Science.gov, the groundbreaking search and retrieval gateway to U.S. government science information, is celebrating its 10th anniversary. Through a one-stop search, this portal offers free access to R&D results from 17 organizations within 13 federal science agencies. Science.gov is hosted by OSTI and supported by CENDI, an interagency working group of senior scientific and technical information managers.
Science.gov was the first government science search engine to rank results for relevancy in real time and was a pioneer in precision searching across full-text documents. Over the past 10 years the number of pages available at Science.gov has grown from 47 million to over 200 million; the number of scientific databases made accessible has increased by 30 percent; and the annual page views now top 34 million, a 45-fold increase from the earliest days.
"From its earliest days, Science.gov has broken new ground in voluntary interagency collaboration to advance transparency and open government," said Dr. Bill Brinkman, Director of the DOE Office of Science. "Through Science.gov, OSTI is working to get DOE science results out to the scientific community and beyond and ensure other federal agencies' R&D gets into the hands of DOE researchers."

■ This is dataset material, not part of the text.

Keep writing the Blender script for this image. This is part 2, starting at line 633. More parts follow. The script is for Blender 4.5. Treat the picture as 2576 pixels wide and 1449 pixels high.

Science.gov includes key DOE R&D databases of full-text documents, citations, patents, e-prints, accomplishments, multimedia, data, software and more, all covered in the DOE Science Accelerator. It also searches information offered by other R&D agencies. Users need not know ahead of time which agency has produced what information to find what they are looking for (read more).
The interagency Science.gov Alliance – which governs Science.gov – includes the Departments of Agriculture, Commerce, Defense, Energy, Health and Human Services, Homeland Security, the Interior, and Transportation; the Environmental Protection Agency, the Library of Congress, the National Aeronautics and Space Administration, the National Archives and Records Administration, and the National Science Foundation. These agencies represent 97 percent of the federal R&D budget.